» **To do**:
Retype, word for word, the lines between the ones holding "Recreate this scene" and "R = math.radians", inclusive; pictures stay out of the copy.

» **Data for processing**:
§
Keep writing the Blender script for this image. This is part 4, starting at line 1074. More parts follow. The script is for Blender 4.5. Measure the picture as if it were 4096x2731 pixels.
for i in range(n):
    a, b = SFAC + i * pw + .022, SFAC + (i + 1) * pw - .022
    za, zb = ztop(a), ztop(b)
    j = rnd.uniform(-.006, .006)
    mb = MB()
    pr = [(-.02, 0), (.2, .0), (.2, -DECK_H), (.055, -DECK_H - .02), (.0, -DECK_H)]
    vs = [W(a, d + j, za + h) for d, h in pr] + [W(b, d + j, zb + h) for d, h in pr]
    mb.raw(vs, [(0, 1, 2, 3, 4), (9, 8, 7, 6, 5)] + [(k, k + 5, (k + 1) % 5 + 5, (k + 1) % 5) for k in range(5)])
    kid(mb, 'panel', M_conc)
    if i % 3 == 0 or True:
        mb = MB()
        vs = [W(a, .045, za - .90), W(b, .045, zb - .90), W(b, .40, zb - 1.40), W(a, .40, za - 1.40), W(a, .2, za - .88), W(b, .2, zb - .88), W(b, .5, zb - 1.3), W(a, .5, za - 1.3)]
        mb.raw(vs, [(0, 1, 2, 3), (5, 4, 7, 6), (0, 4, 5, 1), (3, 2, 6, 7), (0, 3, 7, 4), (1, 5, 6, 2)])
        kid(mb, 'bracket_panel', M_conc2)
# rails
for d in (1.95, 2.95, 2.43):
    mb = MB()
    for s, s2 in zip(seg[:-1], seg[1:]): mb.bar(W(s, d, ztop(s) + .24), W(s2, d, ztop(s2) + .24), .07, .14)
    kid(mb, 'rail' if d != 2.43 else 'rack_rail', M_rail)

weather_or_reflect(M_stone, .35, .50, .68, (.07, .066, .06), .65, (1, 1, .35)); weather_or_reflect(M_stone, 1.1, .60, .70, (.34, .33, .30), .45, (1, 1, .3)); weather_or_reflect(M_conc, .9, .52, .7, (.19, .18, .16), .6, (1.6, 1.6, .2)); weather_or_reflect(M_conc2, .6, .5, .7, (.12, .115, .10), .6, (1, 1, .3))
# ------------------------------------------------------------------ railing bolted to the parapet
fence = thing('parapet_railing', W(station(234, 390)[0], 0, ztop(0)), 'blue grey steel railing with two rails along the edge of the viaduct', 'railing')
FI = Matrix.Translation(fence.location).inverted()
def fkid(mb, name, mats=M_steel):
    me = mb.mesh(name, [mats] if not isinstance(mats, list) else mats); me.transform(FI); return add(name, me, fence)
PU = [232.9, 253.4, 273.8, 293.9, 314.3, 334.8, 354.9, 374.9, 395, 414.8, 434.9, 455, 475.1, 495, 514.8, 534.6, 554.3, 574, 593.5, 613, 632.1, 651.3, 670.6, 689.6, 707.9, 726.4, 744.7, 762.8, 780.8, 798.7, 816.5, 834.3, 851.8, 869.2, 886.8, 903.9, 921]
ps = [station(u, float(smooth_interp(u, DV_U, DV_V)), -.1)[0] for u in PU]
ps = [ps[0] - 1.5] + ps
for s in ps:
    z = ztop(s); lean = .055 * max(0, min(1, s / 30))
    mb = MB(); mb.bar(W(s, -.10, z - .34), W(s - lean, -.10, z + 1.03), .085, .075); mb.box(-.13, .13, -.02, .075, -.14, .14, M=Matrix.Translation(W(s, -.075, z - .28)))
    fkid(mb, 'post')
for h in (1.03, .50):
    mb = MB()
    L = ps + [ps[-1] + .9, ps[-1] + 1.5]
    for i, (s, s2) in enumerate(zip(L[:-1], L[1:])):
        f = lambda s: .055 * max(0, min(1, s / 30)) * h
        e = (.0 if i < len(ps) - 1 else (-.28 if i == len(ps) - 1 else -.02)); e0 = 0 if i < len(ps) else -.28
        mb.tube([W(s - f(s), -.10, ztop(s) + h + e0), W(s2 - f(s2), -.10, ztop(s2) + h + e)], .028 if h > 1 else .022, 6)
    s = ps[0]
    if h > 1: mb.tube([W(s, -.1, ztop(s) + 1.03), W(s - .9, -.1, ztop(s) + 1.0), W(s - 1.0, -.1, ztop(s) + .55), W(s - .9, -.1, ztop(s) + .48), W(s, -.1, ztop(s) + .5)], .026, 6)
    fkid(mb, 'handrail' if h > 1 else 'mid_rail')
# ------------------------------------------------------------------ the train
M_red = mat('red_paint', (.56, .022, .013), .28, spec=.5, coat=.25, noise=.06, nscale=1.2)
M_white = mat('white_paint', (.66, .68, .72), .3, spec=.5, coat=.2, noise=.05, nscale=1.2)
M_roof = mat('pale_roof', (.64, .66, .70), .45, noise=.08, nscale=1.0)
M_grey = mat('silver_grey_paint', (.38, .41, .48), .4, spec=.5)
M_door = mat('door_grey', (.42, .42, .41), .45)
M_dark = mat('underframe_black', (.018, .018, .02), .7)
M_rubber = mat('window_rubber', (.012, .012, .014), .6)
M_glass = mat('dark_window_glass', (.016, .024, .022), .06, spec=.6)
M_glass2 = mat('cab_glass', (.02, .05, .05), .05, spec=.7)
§
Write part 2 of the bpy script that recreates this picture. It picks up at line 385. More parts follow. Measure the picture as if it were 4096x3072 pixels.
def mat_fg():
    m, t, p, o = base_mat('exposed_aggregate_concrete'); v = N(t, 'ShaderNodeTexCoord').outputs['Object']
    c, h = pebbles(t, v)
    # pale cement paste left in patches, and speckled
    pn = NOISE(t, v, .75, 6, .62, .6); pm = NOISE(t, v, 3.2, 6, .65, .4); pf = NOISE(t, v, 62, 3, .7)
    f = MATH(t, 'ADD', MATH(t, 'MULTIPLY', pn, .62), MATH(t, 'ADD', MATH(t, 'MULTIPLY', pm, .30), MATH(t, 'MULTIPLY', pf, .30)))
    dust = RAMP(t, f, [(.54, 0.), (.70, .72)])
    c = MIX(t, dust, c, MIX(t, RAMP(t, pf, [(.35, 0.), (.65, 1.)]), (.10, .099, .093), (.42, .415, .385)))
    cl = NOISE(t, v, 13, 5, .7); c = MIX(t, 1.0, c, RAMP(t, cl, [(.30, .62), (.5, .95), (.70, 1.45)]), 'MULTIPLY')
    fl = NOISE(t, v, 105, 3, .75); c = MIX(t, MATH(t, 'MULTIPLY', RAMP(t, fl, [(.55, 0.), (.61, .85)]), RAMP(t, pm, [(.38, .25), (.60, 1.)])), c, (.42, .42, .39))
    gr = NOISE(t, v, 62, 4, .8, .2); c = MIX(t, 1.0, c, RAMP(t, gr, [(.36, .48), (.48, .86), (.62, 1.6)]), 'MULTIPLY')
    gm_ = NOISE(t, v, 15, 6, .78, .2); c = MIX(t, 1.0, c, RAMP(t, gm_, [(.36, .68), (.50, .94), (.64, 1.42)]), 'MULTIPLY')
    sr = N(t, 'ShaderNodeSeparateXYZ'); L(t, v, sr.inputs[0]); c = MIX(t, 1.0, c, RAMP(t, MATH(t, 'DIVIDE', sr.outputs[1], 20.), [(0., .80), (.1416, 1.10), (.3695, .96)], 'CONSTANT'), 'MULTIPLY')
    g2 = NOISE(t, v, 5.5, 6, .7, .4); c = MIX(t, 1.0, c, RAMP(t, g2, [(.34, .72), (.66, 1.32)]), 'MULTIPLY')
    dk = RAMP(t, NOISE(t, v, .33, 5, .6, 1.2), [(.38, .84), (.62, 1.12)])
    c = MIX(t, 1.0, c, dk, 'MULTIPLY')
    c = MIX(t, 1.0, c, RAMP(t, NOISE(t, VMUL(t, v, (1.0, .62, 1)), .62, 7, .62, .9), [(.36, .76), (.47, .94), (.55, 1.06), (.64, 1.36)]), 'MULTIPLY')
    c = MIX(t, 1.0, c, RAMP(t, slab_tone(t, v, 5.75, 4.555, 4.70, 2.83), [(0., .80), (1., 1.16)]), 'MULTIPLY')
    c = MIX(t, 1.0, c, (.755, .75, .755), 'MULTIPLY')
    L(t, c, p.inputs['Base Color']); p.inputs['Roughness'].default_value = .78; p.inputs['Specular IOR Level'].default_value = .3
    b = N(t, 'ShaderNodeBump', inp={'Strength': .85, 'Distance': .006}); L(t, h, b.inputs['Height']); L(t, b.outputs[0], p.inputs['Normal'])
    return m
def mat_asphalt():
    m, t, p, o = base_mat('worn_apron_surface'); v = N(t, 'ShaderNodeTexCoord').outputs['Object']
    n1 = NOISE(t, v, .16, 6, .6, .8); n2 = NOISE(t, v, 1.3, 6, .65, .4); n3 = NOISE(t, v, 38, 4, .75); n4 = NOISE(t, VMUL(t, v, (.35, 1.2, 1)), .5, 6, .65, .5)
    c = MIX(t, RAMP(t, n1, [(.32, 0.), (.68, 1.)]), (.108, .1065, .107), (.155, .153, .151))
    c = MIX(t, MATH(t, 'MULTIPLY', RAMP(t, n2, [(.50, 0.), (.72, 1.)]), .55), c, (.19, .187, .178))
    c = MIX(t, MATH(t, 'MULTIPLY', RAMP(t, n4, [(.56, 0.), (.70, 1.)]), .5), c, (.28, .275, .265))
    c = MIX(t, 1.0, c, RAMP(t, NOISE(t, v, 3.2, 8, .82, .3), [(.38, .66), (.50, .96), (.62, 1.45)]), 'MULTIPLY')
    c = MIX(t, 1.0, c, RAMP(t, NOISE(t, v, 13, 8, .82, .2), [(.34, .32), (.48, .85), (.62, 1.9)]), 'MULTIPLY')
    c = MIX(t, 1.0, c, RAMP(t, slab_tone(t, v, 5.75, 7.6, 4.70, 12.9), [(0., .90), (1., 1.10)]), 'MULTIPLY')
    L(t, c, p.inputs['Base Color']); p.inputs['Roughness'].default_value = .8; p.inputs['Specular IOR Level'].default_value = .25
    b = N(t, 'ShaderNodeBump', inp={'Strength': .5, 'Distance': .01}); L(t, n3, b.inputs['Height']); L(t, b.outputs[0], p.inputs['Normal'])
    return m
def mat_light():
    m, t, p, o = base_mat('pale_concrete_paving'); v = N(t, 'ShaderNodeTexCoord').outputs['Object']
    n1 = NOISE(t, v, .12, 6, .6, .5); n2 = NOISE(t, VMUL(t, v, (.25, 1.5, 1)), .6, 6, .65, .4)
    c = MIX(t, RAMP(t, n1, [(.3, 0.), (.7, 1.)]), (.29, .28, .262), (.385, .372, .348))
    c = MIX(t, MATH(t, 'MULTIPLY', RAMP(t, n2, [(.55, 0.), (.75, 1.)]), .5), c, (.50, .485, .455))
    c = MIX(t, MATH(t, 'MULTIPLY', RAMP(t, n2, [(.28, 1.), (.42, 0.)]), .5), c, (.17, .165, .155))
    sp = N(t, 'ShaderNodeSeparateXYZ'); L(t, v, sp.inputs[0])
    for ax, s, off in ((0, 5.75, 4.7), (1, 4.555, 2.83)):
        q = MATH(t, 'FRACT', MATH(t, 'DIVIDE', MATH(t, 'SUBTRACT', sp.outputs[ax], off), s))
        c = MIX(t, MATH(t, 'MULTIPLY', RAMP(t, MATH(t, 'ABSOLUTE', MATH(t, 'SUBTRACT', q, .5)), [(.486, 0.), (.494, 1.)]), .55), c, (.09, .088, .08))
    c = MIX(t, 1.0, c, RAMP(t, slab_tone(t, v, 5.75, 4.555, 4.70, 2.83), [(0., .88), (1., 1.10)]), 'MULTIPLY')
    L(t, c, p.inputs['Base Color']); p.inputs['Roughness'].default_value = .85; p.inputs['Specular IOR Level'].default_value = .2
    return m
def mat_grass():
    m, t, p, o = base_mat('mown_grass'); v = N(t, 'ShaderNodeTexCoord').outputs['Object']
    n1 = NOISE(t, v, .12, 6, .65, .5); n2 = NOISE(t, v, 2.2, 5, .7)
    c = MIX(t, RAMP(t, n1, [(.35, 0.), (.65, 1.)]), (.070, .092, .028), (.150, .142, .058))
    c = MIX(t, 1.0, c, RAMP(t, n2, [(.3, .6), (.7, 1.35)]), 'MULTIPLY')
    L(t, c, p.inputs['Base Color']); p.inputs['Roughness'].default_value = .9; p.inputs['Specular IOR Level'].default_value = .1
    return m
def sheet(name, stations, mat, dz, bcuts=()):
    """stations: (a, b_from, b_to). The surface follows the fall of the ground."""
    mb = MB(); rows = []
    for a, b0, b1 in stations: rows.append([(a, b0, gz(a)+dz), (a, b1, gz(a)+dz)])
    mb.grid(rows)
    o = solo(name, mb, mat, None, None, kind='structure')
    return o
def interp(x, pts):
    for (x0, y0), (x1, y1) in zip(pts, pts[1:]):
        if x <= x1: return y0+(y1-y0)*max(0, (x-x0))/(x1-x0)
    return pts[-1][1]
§
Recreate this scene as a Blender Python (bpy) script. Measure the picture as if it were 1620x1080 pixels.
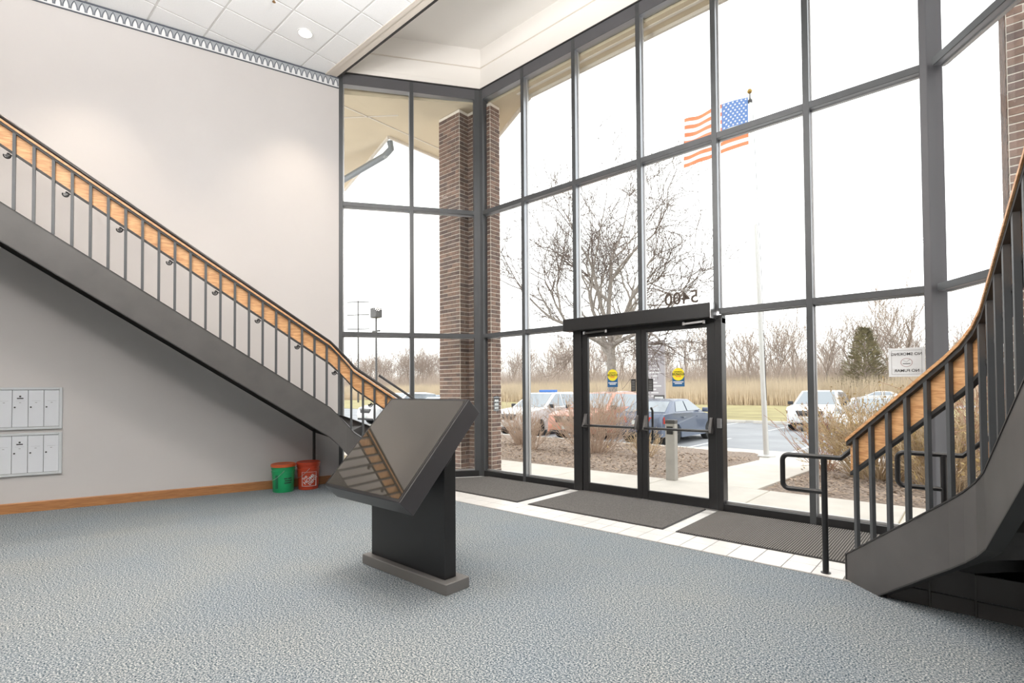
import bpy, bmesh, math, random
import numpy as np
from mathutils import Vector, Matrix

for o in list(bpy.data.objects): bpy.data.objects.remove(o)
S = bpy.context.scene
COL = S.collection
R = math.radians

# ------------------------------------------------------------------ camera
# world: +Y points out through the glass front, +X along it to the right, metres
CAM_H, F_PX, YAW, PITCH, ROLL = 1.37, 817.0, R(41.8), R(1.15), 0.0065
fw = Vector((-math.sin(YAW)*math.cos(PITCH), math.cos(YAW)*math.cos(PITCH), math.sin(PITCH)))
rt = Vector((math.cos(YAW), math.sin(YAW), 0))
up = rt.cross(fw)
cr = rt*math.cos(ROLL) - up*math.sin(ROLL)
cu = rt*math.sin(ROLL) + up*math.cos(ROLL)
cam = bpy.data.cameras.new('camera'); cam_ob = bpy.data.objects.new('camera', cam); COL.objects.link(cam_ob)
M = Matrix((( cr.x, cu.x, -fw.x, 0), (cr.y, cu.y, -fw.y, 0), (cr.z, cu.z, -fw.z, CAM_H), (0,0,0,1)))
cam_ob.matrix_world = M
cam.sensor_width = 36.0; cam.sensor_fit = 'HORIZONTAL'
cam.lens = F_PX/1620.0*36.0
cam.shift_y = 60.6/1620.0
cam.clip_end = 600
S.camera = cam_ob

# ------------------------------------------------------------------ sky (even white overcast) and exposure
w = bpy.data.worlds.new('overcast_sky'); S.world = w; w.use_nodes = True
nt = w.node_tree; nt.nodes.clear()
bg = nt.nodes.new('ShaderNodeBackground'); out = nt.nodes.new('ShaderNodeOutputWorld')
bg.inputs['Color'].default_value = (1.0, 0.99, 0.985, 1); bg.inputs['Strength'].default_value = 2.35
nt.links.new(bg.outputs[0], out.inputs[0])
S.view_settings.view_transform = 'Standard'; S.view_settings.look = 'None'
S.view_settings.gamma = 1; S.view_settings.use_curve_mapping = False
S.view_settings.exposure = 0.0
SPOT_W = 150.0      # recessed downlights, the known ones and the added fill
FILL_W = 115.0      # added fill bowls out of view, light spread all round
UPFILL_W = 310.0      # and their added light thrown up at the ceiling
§
» **Output**:
Recreate this scene as a Blender Python (bpy) script. Measure the picture as if it were 1620x1080 pixels.
import bpy, bmesh, math, random
import numpy as np
from mathutils import Vector, Matrix

for o in list(bpy.data.objects): bpy.data.objects.remove(o)
S = bpy.context.scene
COL = S.collection
R = math.radians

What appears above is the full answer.